Orpheus, most folk will know, was the musician who went to Hades and back for his wife, Eurydice (and lost her anyway). Orpheus, as we meet him, is a decapitated head, though he remains moony enough to satisfy the myth. Besides, there’s plenty of traffic to and from hell, Gaiman reassures us, and many hells; look, here’s Morpheus heading into the one from Christian myth to retrieve his girl (after condemning her there in the first place, but anyway)

This impression of books talking to each other through the text and art, so prominent in each issue of Sandman, is given away by the title. The original Sandman was a short story by the German gothic writer E.T.A Hoffman, first published in 1817 and anthologised by Italo Calvino in Fantastic Tales. It follows a student called Nathaniel, who is obsessed with the sinister Dr. Coppelius. Picture for yourself, Hoffman asks us, a large man with an immensely big head, a face the colour of yellow ochre, grey bushy eyebrows, from beneath which two piercing, greenish, cat-like eyes glittered, and a prominent Roman nose hanging over his upper lip.

Unlike Gaiman, who has a sly and persistent wit, Hoffman’s story has rare flashes of humour, though they are well worth waiting for. Nathaniel’s practical fiancé, Clara, is awarded the best line in the entire story: Oh, Nathaniel, she proclaims, you exert a fatal influence upon my coffee! The brutish Coppelius, too, is a far cry from the elegant, handsome Morpheus. Yet Hoffman’s story evokes many themes that will become the playbook of modern fantasy: eerie dreamscapes, vivisection, even robot-girls. It is this tradition of horrified fascination with the utterly alien that Gaiman draws upon in his Sandman, and I suppose he felt it was only fair to give credit where it was due.
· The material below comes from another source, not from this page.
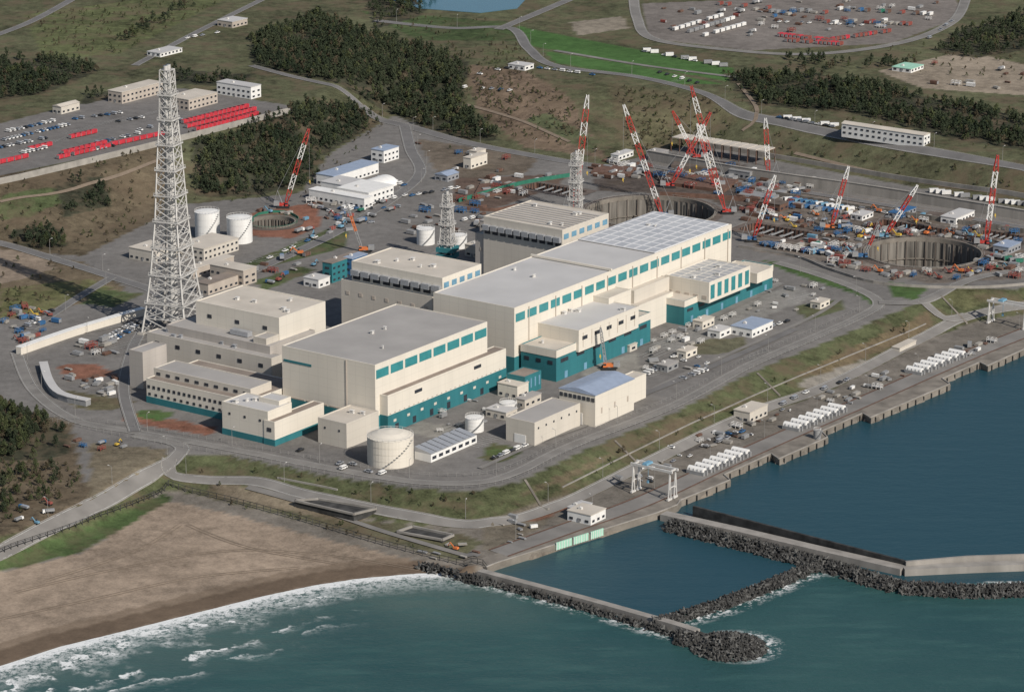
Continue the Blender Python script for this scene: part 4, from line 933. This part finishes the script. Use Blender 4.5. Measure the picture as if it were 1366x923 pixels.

Dream, for all that his sister Death calls him "utterly the stupidest, most self-centered, appalling excuse for an anthropomorphic personification in this or any other plane", is a scary chap every bit as sinister as Coppelius. He might not collect the eyes of children that refuse to sleep, but he can unleash nightmares and sentence estranged lovers to hell. He is, you see, an Endless, so basic the world couldn’t function without him. If he dies, he must be replaced, or the cosmos crumbles. He is so alien, so powerful, so terrifying that he can threaten kings and call it caution. “I will show you horror”, he claims, “in a handful of dust”.